Wednesday 21 March 2012

Analyse This

I know there's no reason for anyone who doesn't know me to read this blog - it's not, after all, about anything important, it's just me wittering on for my own entertainment, really. But that's not to say that I wasn't unreasonably excited when I received a comment from someone I didn't know (that wasn't spam written in Chinese! It was a bona fide comment!) I was giddy with pleasure - and Commenter, if you're still reading, then have no shame about being a thriller fan - I'm about to read about my fifth in as many days. Admittedly, three of them are for work purposes (not that I'm planning to 'retrain' as a serial killer or anything - I'm doing some freelance copywriting for a website), but I'm enjoying them thoroughly and have abandoned Proper Book Birdsong in the process.

But the other thing that gives me a geekish thrill is checking out the stats which Blogger helpfully provides. If you're the sort of person who Tweets like a canary, then you get all your thrills through seeing how many followers you have, and being re-tweeted. As I don't, I get my ego jollies through noting how many page views I've notched up in a week, and seeing where the traffic's come from. In the last few months, I've had hits from Russia, Taiwan, Latvia and Slovenia! Madness. Goodness only knows how they came across this and what they made of it. *Waves at foreign countries I've never even been to*

I'm imagining that most of them have looked up the poem I took my blog's name from, and that's the only reason they're here. Once there is no mention of me eating sausages or spitting, in verse form, they probably go back to reading Dostoevsky.

However, a recent new thing is that it tells you what search terms people put in, to find themselves washed up on these shores of waffle. The best one so far is this:
'Average women wearing purple bikinis'

I'm really hoping that that was a search put in by a Daily Mail hack. There's surely no other reason for it, is there? I think it's the 'average' that pleases me so much. I mean, that's quite a specific fetish, isn't it? I don't want to see any photos of one of the Kardashians wearing a purple bikini. Nor do I want a morbidly obese woman sporting a two piece in a regal hue. And actually, come to think of it, do I want Gisele or one of those Victoria's Secret models in their swimwear? No, I want an average woman wearing a purple bikini.

The internet has its drawbacks, for sure, but you can't fault it for delivering results when you're looking for something really, really specific. (Shame, in this case, that the average woman I undoubtedly am, chose, for her first ever bikini last summer, a black one. D'oh!)

Otherwise Engaged

Oh, how could he? How could he keep me dangling for years, practically as long as this very blog has been in existence, no less, letting me believe that there was a chance, that I could keep on hoping, that if only I laughed enthusiastically enough at his jokes and talked him up to all my friends, he'd notice me, ask me out and then marry me, thus completing my odyssey?

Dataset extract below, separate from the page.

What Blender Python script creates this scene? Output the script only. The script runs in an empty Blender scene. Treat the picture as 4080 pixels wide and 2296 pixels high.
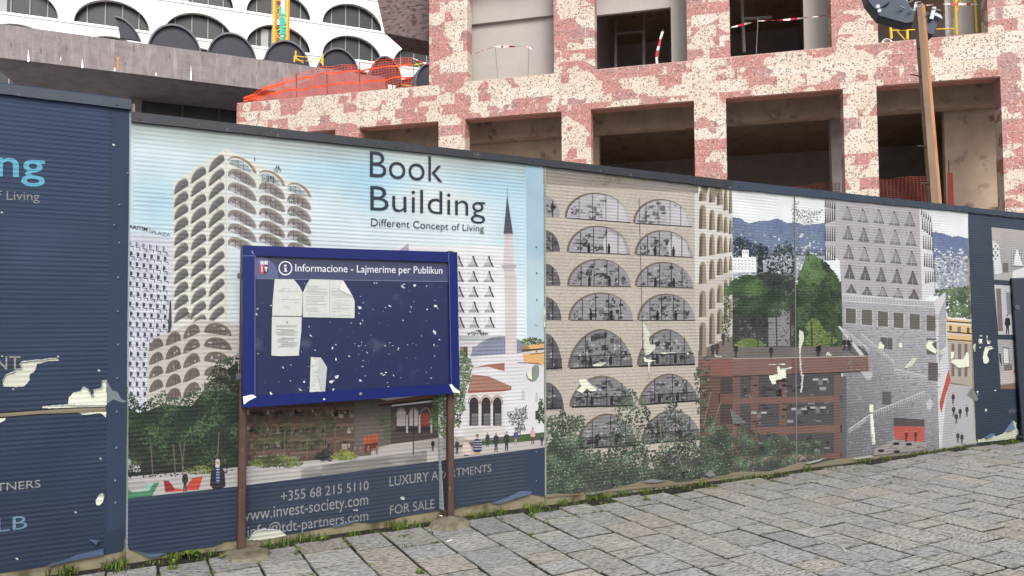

Only to dash my poor heart into tiny pieces on the stone-flagged kitchen floor of reality by ANNOUNCING HE'S GOT ENGAGED TO SOMEONE ELSE. IN THE PAGES OF THE BLOODY TIMES, FOR CHRIST'S SAKE. DO YOU WANT TO HUMILIATE ME ON A NATIONAL SCALE, YOU SWINE?

Yes, David Mitchell - my comedy husband - is a cad of the first order. As long-term readers may remember, not only did he render me a tedious, mute numpty on the one occasion at which we met (by, um, tricking me into ordering a glass of water when he asked what I'd like to drink? Yes, that's definitely what happened), but he has also chosen to have a totally under the radar (other than to telly and newspaper types, presumably) relationship with fellow telly regular and Observer columnist Victoria Coren. To whom he is now engaged.

What chance did I have? They say [include random statistic of your choice here] percent of people meet at work. Not only do they both write for the Observer - which no doubt affords at least a drink together at the office Christmas party, as I presume they actually write from home, in their pyjamas (just as I currently am - oh, the cruel irony) - but they're both regular fixtures on panel shows, being funny, behind a selection of desks, playing for points. Together. 'Work' doesn't just mean an office, you know. That's only for us plebs.

I was *this close*. One of my friends is going to be working on his book later on in the year. (Launch party! Surely I could redeem myself at that?) I was getting used to the beard. (Ugh, beards - why are so many otherwise attractive, nice young men sporting beards these days? Is shaving really that much of a hassle? I don't understand why they all want to look so much like a dad from the late '70s - and 20 years older than they actually are in the process). I even moved back to London to be closer to him.

All to no avail. Ah well. I have come up with a new plan. Given that the only chaps I seem to come across these days weren't even born when I was doing my A-levels, I have decided to go full cougar and focus my attentions on someone altogether younger. I am playing the long game, marriage-wise. Yes, I am now going to start stalking trying to track down a junior, ganglier, marginally less beardy version of Mr Mitchell. I've stood across a crowded room from him at last year's Edinburgh Festival, so we're practically going out already.

Jack Whitehall, prep yourself for the attentions of a ginger, speccy girl who's old enough to be your mum. You will be mine.